**MATERIAL PROVIDED:**
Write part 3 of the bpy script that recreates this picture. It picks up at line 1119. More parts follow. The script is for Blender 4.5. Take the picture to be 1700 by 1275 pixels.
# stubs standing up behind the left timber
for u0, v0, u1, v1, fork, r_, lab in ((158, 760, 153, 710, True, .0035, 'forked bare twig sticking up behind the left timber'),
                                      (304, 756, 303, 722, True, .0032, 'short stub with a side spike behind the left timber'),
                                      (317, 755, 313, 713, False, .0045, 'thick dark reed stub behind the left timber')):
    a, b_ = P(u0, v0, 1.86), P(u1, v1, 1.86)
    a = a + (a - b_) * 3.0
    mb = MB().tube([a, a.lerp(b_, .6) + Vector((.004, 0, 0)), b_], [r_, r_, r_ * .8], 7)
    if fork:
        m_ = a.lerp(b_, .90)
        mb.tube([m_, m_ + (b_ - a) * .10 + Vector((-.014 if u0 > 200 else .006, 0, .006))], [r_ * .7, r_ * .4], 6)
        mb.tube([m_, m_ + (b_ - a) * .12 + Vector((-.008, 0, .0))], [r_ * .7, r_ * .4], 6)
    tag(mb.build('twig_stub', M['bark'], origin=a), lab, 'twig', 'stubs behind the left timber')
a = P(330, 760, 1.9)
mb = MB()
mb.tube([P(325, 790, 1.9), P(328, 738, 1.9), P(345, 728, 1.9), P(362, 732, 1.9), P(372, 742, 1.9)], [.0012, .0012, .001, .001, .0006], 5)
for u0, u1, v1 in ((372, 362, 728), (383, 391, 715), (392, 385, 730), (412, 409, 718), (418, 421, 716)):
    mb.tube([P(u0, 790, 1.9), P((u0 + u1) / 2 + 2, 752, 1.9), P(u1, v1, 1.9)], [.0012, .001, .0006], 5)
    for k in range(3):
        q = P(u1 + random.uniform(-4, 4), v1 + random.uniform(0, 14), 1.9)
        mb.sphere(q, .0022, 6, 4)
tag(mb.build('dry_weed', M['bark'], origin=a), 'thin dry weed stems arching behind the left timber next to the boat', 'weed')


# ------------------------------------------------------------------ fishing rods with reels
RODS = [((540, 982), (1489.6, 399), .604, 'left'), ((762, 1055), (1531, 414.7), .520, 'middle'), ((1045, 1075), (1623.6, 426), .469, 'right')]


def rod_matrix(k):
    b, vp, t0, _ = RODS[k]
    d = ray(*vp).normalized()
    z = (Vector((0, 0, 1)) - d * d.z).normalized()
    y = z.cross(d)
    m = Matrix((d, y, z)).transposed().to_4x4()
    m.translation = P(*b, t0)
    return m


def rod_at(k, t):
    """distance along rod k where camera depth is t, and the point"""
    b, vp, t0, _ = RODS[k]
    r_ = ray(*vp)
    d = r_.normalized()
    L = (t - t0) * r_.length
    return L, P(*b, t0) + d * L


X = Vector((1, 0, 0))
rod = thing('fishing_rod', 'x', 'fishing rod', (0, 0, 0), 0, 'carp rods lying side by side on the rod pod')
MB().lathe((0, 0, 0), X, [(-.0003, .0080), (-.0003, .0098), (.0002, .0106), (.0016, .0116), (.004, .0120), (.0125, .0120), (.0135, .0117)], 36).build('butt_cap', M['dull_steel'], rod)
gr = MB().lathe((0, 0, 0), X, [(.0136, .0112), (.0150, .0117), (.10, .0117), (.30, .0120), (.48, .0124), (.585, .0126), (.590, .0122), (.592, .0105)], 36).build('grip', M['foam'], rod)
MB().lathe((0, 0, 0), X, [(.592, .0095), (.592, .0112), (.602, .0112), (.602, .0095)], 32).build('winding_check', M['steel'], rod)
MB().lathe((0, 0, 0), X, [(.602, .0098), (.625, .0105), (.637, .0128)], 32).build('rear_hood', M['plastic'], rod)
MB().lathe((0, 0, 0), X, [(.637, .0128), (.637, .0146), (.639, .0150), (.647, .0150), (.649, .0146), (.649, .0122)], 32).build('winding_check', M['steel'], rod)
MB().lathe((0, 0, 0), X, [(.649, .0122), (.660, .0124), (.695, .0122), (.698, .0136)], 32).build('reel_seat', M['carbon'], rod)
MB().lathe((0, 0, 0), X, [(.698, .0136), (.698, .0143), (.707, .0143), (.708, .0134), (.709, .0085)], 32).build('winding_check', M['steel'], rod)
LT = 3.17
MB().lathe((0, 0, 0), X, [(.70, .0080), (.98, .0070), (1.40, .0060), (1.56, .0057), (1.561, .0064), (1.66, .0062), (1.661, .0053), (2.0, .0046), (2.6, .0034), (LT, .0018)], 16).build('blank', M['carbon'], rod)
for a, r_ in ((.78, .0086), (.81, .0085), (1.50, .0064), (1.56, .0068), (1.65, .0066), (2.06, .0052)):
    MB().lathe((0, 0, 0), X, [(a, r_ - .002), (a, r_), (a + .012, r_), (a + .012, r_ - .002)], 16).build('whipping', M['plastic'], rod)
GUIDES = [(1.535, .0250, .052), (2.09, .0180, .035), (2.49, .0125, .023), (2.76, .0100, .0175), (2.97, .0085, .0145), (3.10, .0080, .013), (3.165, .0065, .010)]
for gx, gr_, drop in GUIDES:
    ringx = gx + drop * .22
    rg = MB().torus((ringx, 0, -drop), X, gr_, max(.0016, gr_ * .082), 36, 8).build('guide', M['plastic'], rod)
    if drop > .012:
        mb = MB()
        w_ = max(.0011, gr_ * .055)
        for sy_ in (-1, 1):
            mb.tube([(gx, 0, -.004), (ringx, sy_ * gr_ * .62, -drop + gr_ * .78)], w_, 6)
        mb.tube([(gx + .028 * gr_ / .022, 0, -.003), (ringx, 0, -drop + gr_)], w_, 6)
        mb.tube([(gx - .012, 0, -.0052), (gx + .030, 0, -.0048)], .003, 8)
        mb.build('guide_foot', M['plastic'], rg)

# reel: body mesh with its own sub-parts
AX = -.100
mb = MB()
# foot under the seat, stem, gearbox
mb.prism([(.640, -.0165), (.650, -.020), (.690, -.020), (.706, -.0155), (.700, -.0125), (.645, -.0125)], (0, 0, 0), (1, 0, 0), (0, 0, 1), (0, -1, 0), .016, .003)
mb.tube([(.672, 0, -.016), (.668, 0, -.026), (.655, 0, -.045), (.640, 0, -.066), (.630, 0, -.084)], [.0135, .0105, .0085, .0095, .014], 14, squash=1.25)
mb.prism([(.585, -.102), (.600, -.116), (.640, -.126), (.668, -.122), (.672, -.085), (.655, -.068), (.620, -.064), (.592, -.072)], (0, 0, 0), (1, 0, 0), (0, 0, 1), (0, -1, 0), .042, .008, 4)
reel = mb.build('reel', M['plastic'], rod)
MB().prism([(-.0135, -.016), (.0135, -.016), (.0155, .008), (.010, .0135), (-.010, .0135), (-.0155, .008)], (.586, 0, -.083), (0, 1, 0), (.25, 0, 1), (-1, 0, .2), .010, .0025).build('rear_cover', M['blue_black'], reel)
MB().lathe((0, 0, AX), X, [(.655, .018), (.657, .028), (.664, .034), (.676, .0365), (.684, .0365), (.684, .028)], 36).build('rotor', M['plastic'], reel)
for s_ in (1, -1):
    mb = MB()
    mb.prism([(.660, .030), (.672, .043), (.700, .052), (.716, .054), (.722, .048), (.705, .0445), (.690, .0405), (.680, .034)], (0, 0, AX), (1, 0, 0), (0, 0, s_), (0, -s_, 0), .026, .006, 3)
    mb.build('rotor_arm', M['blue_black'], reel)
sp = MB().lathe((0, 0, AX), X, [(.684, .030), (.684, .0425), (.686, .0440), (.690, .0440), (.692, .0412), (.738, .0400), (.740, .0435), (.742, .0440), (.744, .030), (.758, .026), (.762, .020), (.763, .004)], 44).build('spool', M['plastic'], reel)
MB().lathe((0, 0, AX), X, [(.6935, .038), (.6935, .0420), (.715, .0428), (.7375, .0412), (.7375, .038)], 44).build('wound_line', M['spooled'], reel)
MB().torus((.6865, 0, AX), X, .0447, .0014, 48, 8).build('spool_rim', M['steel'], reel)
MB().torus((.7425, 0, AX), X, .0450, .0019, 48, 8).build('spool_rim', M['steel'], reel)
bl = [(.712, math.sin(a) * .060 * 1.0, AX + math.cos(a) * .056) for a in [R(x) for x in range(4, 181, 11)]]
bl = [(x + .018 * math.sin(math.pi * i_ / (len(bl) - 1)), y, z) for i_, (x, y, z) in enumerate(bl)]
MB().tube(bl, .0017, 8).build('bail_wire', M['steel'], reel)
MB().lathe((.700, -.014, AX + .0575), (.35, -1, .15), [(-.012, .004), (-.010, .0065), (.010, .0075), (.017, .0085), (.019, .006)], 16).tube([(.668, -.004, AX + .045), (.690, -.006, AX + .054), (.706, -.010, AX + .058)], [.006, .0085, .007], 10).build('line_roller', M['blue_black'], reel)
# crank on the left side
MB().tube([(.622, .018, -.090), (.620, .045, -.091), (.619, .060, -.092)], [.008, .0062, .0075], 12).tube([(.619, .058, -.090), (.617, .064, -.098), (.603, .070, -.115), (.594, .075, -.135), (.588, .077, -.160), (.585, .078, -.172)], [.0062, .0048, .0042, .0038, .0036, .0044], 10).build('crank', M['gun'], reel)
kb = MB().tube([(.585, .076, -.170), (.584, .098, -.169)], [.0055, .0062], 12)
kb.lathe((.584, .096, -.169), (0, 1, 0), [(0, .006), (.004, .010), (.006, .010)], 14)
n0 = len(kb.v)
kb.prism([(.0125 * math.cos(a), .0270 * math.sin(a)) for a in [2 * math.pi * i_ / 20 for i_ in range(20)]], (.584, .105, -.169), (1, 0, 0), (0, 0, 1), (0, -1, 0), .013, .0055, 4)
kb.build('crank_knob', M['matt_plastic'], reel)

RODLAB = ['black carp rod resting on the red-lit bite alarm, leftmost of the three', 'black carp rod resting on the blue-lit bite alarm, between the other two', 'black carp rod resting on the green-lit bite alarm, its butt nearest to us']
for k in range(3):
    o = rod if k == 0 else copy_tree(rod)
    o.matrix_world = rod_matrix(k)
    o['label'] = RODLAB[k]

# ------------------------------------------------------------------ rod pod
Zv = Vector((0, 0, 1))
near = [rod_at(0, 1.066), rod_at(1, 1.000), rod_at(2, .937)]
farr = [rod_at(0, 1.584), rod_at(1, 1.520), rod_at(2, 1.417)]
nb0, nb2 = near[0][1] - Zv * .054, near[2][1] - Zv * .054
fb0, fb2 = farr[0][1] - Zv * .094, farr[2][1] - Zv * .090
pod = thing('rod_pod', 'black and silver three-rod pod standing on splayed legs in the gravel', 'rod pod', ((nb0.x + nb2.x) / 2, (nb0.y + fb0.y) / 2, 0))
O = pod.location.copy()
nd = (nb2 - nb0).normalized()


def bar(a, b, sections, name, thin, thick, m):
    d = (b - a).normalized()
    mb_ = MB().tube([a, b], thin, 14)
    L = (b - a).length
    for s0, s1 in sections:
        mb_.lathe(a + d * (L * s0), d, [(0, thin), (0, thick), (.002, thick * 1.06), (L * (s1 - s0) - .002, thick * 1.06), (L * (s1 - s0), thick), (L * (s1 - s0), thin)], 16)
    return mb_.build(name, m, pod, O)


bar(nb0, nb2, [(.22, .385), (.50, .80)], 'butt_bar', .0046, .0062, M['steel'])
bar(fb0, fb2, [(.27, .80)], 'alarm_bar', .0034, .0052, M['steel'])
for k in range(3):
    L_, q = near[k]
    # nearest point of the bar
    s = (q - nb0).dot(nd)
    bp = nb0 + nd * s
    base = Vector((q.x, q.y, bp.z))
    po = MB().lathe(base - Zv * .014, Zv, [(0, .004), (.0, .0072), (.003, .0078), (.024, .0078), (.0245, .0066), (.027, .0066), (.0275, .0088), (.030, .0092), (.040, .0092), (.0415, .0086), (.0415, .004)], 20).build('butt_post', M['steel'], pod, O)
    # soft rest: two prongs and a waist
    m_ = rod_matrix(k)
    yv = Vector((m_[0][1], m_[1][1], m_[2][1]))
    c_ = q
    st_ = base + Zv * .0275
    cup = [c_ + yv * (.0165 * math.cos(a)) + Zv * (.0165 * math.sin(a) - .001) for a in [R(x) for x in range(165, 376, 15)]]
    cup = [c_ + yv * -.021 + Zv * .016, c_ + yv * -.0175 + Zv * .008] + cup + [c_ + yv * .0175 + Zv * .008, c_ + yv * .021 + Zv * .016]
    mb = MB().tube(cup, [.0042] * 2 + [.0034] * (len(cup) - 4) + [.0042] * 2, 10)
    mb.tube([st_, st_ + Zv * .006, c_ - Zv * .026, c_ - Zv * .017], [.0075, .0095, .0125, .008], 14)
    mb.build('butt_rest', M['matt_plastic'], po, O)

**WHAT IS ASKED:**
Search the data above for lines holding "parts" and copy each of them.

**WRITTEN SOLUTION:**
Write part 3 of the bpy script that recreates this picture. It picks up at line 1119. More parts follow. The script is for Blender 4.5. Take the picture to be 1700 by 1275 pixels.
# reel: body mesh with its own sub-parts